For their part, Seattle’s civic leaders suggest they’re doing all they can to balance the commercial interests that have fueled the city’s considerable growth and the artistic and aesthetic interests associated with Seattle’s musical boomtimes. “There may be some growing pains affecting nightlife as Seattle continues to grow and density increases, but Seattle music has moved from ‘scene’ to industry,” says James Keblas, Director of Film & Music for the mayor’s office (a position created in 2003) and co-founder of the Vera Project (see sidebar).
Keblas points to a 2003 economic-impact study showing that Seattle’s music industry contributed $1.3 billion in revenues to the city, supports 8,700 jobs and is comprised of more than 2,600 businesses, including 88 record labels, 115 record stores, 164 live music venues, 100 recording studios and nearly 1500 bands/artists (according to recent independent surveys). “The City Council recently passed a noise ordinance but the details and rules won’t be worked out until June 2008,” Keblas says. “I can assure you it will be as lenient towards live music venues as possible, and far less strict than any other major city.”
Perhaps the biggest myth of all is that it was ever easy to be a working musician in Seattle. Mudhoney’s Mark Arm—progenitor of the term “grunge,” co-founder of the seminal ’80s indie band Green River and one of Seattle music’s most influential voices—cautions against making too much of the current downturn.
“It’s not like things were necessarily any better in the ’80s,” Arm explains with a sardonic laugh. “The U-Men were the biggest band around, and they usually played to less than 50 people in tiny places like the Ditto Tavern and the [now-defunct] Vogue. The war against local music was on full-force: The 1985 Teen Dance Ordinance made it impossible to put on legal all-ages shows; you either played house parties or rented a hall and took your chances. To say the scene’s ‘dead’ seems Chicken Little to me: That’s about marketing conceits, it has nothing whatsoever to do with the music. Maybe it’s good for the scene to have a little difficulty, you know? That way the people playing music for the enjoyment of it, rather than building some ‘career,’ will keep the thing going.”
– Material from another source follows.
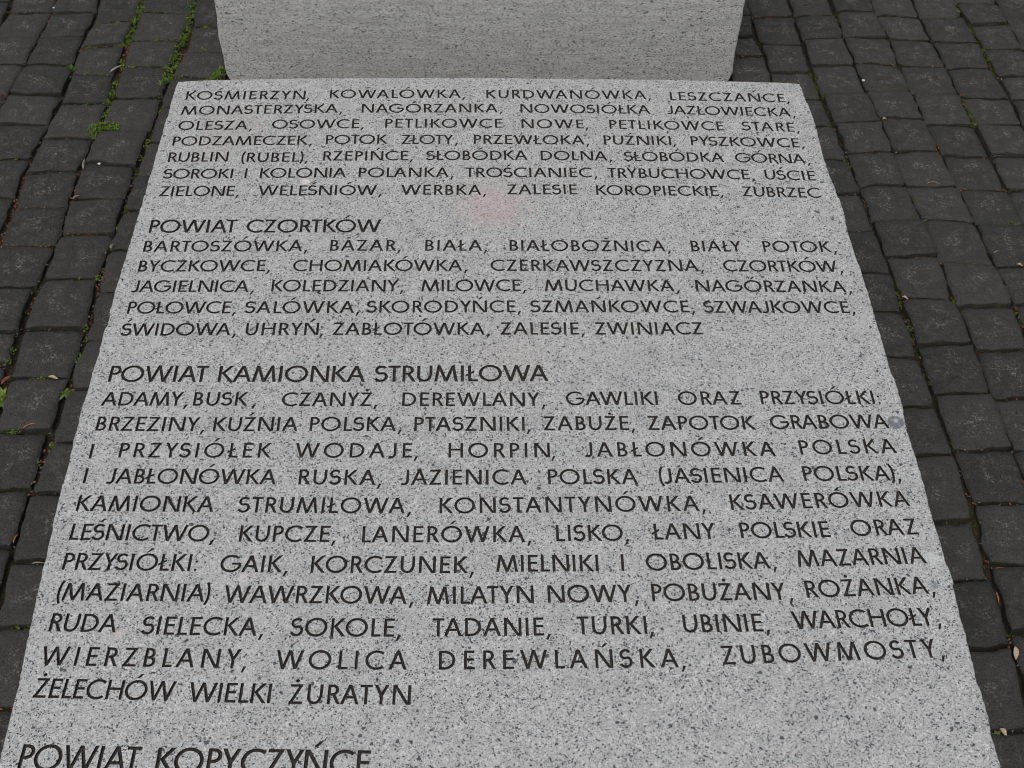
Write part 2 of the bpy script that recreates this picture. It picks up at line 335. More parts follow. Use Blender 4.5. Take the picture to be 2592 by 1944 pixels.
class NT:
    """small wrapper that writes node trees"""
    def __init__(s, name):
        s.m = bpy.data.materials.new(name); s.m.use_nodes = True
        s.n, s.l = s.m.node_tree.nodes, s.m.node_tree.links; s.n.clear()
        s.out = s.n.new('ShaderNodeOutputMaterial'); s.b = s.n.new('ShaderNodeBsdfPrincipled')
        s.l.new(s.b.outputs[0], s.out.inputs[0])
    def put(s, inp, v):
        if hasattr(v, 'links'): s.l.new(v, inp)
        elif v is not None: inp.default_value = v
    def coord(s, kind='Object', scale=None):
        c = s.n.new('ShaderNodeTexCoord').outputs[kind]
        if scale:
            mp = s.n.new('ShaderNodeMapping'); mp.inputs['Scale'].default_value = scale; s.l.new(c, mp.inputs[0]); c = mp.outputs[0]
        return c
    def noise(s, vec, scale, detail=3, rough=.55, dist=0):
        t = s.n.new('ShaderNodeTexNoise'); s.put(t.inputs['Vector'], vec); t.inputs['Scale'].default_value = scale
        t.inputs['Detail'].default_value = detail; t.inputs['Roughness'].default_value = rough; t.inputs['Distortion'].default_value = dist
        return t.outputs['Fac']
    def voro(s, vec, scale, out='Distance', rnd=1.0):
        t = s.n.new('ShaderNodeTexVoronoi'); s.put(t.inputs['Vector'], vec); t.inputs['Scale'].default_value = scale
        t.inputs['Randomness'].default_value = rnd
        return t.outputs[out]
    def ramp(s, fac, *stops):
        r = s.n.new('ShaderNodeValToRGB'); s.put(r.inputs[0], fac); e = r.color_ramp.elements
        while len(e) < len(stops): e.new(.5)
        for el, (p, c) in zip(e, stops):
            el.position = p; el.color = (c, c, c, 1) if isinstance(c, (int, float)) else (*c, 1)
        return r.outputs[0]
    def math(s, op, a, b=None, clamp=False):
        t = s.n.new('ShaderNodeMath'); t.operation = op; t.use_clamp = clamp
        s.put(t.inputs[0], a)
        if b is not None: s.put(t.inputs[1], b)
        return t.outputs[0]
    def mix(s, fac, a, b, mode='MIX'):
        t = s.n.new('ShaderNodeMix'); t.data_type = 'RGBA'; t.blend_type = mode
        s.put(t.inputs[0], fac)
        for i, v in ((6, a), (7, b)):
            s.put(t.inputs[i], (*v, 1) if isinstance(v, tuple) else v)
        return t.outputs[2]
    def spot(s, vec, x, y, r, soft=.5, z=.2):
        """1 inside a round stain lying at x, y on the stone"""
        d = s.n.new('ShaderNodeVectorMath'); d.operation = 'DISTANCE'; s.put(d.inputs[0], vec); d.inputs[1].default_value = (x, y, z)
        mr = s.n.new('ShaderNodeMapRange'); mr.interpolation_type = 'SMOOTHSTEP'; s.l.new(d.outputs['Value'], mr.inputs[0])
        mr.inputs[1].default_value = r; mr.inputs[2].default_value = r * (1 - soft); mr.inputs[3].default_value = 0; mr.inputs[4].default_value = 1
        return mr.outputs[0]
    def bump(s, h, strength, dist):
        t = s.n.new('ShaderNodeBump'); t.inputs['Strength'].default_value = strength; t.inputs['Distance'].default_value = dist
        s.put(t.inputs['Height'], h); s.l.new(t.outputs[0], s.b.inputs['Normal'])
    def done(s, col, rough, spec=.3):
        s.put(s.b.inputs['Base Color'], (*col, 1) if isinstance(col, tuple) else col)
        s.put(s.b.inputs['Roughness'], rough); s.b.inputs['Specular IOR Level'].default_value = spec
        return s.m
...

“What we had in the ’90s was a once-in-a-lifetime event,” says Charles Cross, editor of late indie paper .The Rocket and biographer of Seattle icons Kurt Cobain and Jimi Hendrix. “There was a period in 1993-94 in which five local bands debuted at #1 in the Billboard charts: That’s an impossible standard to maintain. People forget that in 1991, when Nirvana supposedly ‘broke,’ Kurt Cobain’s tax records show that he made only $33,000 and was evicted from his apartment because he couldn’t afford the $137.50 monthly rent. People have been writing Seattle-scene obits since 1994—it wasn’t as great as everyone seems to think it was then, and it isn’t as bad as everyone suggests today.”